» DATA SHOWN
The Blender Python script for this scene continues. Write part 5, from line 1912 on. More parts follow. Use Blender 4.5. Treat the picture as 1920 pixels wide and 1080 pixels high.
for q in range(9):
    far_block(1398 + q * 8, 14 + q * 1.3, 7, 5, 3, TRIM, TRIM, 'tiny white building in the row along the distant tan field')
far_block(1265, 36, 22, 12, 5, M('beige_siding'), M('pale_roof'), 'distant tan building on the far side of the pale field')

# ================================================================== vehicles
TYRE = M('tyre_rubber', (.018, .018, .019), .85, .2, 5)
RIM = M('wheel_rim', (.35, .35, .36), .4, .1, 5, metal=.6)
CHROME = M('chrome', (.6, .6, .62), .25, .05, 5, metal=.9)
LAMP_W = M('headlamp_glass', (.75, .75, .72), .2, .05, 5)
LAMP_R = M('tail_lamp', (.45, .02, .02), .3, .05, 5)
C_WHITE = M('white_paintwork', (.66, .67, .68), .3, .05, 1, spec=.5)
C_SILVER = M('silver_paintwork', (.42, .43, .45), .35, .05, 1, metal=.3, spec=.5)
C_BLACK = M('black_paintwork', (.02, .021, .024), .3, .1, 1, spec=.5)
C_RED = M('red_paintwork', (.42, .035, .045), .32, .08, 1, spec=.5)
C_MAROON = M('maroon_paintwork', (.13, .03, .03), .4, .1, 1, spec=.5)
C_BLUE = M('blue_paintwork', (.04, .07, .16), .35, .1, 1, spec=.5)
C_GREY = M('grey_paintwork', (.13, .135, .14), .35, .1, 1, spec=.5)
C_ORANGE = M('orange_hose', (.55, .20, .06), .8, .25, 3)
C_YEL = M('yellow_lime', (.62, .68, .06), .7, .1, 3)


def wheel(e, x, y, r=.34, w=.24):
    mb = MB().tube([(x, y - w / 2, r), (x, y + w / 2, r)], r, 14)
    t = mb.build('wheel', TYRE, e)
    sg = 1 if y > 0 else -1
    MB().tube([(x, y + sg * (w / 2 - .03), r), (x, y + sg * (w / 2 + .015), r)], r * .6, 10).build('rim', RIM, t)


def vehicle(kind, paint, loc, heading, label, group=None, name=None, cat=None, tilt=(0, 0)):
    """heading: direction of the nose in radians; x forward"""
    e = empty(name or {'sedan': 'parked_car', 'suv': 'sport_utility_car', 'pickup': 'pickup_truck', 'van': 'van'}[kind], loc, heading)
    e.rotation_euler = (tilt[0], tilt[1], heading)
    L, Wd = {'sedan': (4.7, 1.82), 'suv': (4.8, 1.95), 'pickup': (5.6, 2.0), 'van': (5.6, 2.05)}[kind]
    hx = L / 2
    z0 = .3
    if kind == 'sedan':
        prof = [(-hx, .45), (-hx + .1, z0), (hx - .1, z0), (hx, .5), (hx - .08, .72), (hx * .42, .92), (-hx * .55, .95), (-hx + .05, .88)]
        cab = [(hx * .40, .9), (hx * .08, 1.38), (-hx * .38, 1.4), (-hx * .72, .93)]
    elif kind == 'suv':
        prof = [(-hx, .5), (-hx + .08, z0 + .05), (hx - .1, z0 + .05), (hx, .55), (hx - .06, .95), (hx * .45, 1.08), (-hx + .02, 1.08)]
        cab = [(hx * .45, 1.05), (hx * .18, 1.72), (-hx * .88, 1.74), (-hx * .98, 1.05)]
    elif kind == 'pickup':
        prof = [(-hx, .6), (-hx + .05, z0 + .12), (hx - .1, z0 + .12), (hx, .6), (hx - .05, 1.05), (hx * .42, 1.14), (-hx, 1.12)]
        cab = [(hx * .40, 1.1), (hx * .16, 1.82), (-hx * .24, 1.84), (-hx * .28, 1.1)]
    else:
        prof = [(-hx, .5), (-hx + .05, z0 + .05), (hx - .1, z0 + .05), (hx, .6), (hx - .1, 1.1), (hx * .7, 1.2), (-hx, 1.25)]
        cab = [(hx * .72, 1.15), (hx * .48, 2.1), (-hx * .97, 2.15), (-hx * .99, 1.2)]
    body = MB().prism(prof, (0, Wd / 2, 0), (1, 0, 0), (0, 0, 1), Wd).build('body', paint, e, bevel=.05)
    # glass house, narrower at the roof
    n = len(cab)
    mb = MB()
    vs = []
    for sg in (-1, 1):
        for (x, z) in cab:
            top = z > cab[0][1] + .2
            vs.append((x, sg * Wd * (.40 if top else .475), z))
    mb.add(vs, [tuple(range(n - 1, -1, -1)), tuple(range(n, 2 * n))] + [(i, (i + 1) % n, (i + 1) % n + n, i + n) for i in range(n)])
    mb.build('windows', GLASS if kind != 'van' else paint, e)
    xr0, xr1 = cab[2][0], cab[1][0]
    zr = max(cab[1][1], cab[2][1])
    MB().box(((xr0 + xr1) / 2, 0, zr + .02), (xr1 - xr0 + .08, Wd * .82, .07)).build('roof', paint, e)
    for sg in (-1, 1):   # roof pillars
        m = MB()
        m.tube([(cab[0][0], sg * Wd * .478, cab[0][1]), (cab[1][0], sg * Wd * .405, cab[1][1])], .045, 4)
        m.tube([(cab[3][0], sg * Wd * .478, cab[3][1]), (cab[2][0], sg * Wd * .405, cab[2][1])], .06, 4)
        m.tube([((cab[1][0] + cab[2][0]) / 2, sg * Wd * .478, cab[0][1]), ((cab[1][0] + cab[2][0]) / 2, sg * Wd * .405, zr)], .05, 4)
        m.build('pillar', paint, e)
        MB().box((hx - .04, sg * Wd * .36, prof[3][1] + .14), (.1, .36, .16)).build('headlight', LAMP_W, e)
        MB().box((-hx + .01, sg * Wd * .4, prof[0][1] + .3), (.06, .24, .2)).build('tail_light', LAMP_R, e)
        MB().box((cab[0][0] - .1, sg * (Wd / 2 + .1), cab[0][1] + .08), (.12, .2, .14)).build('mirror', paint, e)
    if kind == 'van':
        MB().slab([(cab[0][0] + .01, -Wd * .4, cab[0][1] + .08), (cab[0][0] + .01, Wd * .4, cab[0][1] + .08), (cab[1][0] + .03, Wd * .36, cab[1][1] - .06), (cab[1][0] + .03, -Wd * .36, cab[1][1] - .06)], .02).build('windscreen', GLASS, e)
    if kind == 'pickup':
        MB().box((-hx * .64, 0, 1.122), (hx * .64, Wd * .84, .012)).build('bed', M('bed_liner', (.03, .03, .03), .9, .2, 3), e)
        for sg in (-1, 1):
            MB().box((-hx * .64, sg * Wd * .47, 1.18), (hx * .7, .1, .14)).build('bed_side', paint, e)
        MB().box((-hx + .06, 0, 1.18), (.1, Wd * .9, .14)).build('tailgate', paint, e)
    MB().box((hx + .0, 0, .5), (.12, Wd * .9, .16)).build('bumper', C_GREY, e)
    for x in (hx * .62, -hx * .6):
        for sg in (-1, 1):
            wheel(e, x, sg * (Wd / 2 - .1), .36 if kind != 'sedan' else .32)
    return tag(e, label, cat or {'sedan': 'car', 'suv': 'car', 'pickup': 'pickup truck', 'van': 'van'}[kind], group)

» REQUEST
Using the listing above, retype each line exactly.

» RESPONSE
The Blender Python script for this scene continues. Write part 5, from line 1912 on. More parts follow. Use Blender 4.5. Treat the picture as 1920 pixels wide and 1080 pixels high.
for q in range(9):
    far_block(1398 + q * 8, 14 + q * 1.3, 7, 5, 3, TRIM, TRIM, 'tiny white building in the row along the distant tan field')
far_block(1265, 36, 22, 12, 5, M('beige_siding'), M('pale_roof'), 'distant tan building on the far side of the pale field')

# ================================================================== vehicles
TYRE = M('tyre_rubber', (.018, .018, .019), .85, .2, 5)
RIM = M('wheel_rim', (.35, .35, .36), .4, .1, 5, metal=.6)
CHROME = M('chrome', (.6, .6, .62), .25, .05, 5, metal=.9)
LAMP_W = M('headlamp_glass', (.75, .75, .72), .2, .05, 5)
LAMP_R = M('tail_lamp', (.45, .02, .02), .3, .05, 5)
C_WHITE = M('white_paintwork', (.66, .67, .68), .3, .05, 1, spec=.5)
C_SILVER = M('silver_paintwork', (.42, .43, .45), .35, .05, 1, metal=.3, spec=.5)
C_BLACK = M('black_paintwork', (.02, .021, .024), .3, .1, 1, spec=.5)
C_RED = M('red_paintwork', (.42, .035, .045), .32, .08, 1, spec=.5)
C_MAROON = M('maroon_paintwork', (.13, .03, .03), .4, .1, 1, spec=.5)
C_BLUE = M('blue_paintwork', (.04, .07, .16), .35, .1, 1, spec=.5)
C_GREY = M('grey_paintwork', (.13, .135, .14), .35, .1, 1, spec=.5)
C_ORANGE = M('orange_hose', (.55, .20, .06), .8, .25, 3)
C_YEL = M('yellow_lime', (.62, .68, .06), .7, .1, 3)


def wheel(e, x, y, r=.34, w=.24):
    mb = MB().tube([(x, y - w / 2, r), (x, y + w / 2, r)], r, 14)
    t = mb.build('wheel', TYRE, e)
    sg = 1 if y > 0 else -1
    MB().tube([(x, y + sg * (w / 2 - .03), r), (x, y + sg * (w / 2 + .015), r)], r * .6, 10).build('rim', RIM, t)


def vehicle(kind, paint, loc, heading, label, group=None, name=None, cat=None, tilt=(0, 0)):
    """heading: direction of the nose in radians; x forward"""
    e = empty(name or {'sedan': 'parked_car', 'suv': 'sport_utility_car', 'pickup': 'pickup_truck', 'van': 'van'}[kind], loc, heading)
    e.rotation_euler = (tilt[0], tilt[1], heading)
    L, Wd = {'sedan': (4.7, 1.82), 'suv': (4.8, 1.95), 'pickup': (5.6, 2.0), 'van': (5.6, 2.05)}[kind]
    hx = L / 2
    z0 = .3
    if kind == 'sedan':
        prof = [(-hx, .45), (-hx + .1, z0), (hx - .1, z0), (hx, .5), (hx - .08, .72), (hx * .42, .92), (-hx * .55, .95), (-hx + .05, .88)]
        cab = [(hx * .40, .9), (hx * .08, 1.38), (-hx * .38, 1.4), (-hx * .72, .93)]
    elif kind == 'suv':
        prof = [(-hx, .5), (-hx + .08, z0 + .05), (hx - .1, z0 + .05), (hx, .55), (hx - .06, .95), (hx * .45, 1.08), (-hx + .02, 1.08)]
        cab = [(hx * .45, 1.05), (hx * .18, 1.72), (-hx * .88, 1.74), (-hx * .98, 1.05)]
    elif kind == 'pickup':
        prof = [(-hx, .6), (-hx + .05, z0 + .12), (hx - .1, z0 + .12), (hx, .6), (hx - .05, 1.05), (hx * .42, 1.14), (-hx, 1.12)]
        cab = [(hx * .40, 1.1), (hx * .16, 1.82), (-hx * .24, 1.84), (-hx * .28, 1.1)]
    else:
        prof = [(-hx, .5), (-hx + .05, z0 + .05), (hx - .1, z0 + .05), (hx, .6), (hx - .1, 1.1), (hx * .7, 1.2), (-hx, 1.25)]
        cab = [(hx * .72, 1.15), (hx * .48, 2.1), (-hx * .97, 2.15), (-hx * .99, 1.2)]
    body = MB().prism(prof, (0, Wd / 2, 0), (1, 0, 0), (0, 0, 1), Wd).build('body', paint, e, bevel=.05)
    # glass house, narrower at the roof
    n = len(cab)
    mb = MB()
    vs = []
    for sg in (-1, 1):
        for (x, z) in cab:
            top = z > cab[0][1] + .2
            vs.append((x, sg * Wd * (.40 if top else .475), z))
    mb.add(vs, [tuple(range(n - 1, -1, -1)), tuple(range(n, 2 * n))] + [(i, (i + 1) % n, (i + 1) % n + n, i + n) for i in range(n)])
    mb.build('windows', GLASS if kind != 'van' else paint, e)
    xr0, xr1 = cab[2][0], cab[1][0]
    zr = max(cab[1][1], cab[2][1])
    MB().box(((xr0 + xr1) / 2, 0, zr + .02), (xr1 - xr0 + .08, Wd * .82, .07)).build('roof', paint, e)
    for sg in (-1, 1):   # roof pillars
        m = MB()
        m.tube([(cab[0][0], sg * Wd * .478, cab[0][1]), (cab[1][0], sg * Wd * .405, cab[1][1])], .045, 4)
        m.tube([(cab[3][0], sg * Wd * .478, cab[3][1]), (cab[2][0], sg * Wd * .405, cab[2][1])], .06, 4)
        m.tube([((cab[1][0] + cab[2][0]) / 2, sg * Wd * .478, cab[0][1]), ((cab[1][0] + cab[2][0]) / 2, sg * Wd * .405, zr)], .05, 4)
        m.build('pillar', paint, e)
        MB().box((hx - .04, sg * Wd * .36, prof[3][1] + .14), (.1, .36, .16)).build('headlight', LAMP_W, e)
        MB().box((-hx + .01, sg * Wd * .4, prof[0][1] + .3), (.06, .24, .2)).build('tail_light', LAMP_R, e)
        MB().box((cab[0][0] - .1, sg * (Wd / 2 + .1), cab[0][1] + .08), (.12, .2, .14)).build('mirror', paint, e)
    if kind == 'van':
        MB().slab([(cab[0][0] + .01, -Wd * .4, cab[0][1] + .08), (cab[0][0] + .01, Wd * .4, cab[0][1] + .08), (cab[1][0] + .03, Wd * .36, cab[1][1] - .06), (cab[1][0] + .03, -Wd * .36, cab[1][1] - .06)], .02).build('windscreen', GLASS, e)
    if kind == 'pickup':
        MB().box((-hx * .64, 0, 1.122), (hx * .64, Wd * .84, .012)).build('bed', M('bed_liner', (.03, .03, .03), .9, .2, 3), e)
        for sg in (-1, 1):
            MB().box((-hx * .64, sg * Wd * .47, 1.18), (hx * .7, .1, .14)).build('bed_side', paint, e)
        MB().box((-hx + .06, 0, 1.18), (.1, Wd * .9, .14)).build('tailgate', paint, e)
    MB().box((hx + .0, 0, .5), (.12, Wd * .9, .16)).build('bumper', C_GREY, e)
    for x in (hx * .62, -hx * .6):
        for sg in (-1, 1):
            wheel(e, x, sg * (Wd / 2 - .1), .36 if kind != 'sedan' else .32)
    return tag(e, label, cat or {'sedan': 'car', 'suv': 'car', 'pickup': 'pickup truck', 'van': 'van'}[kind], group)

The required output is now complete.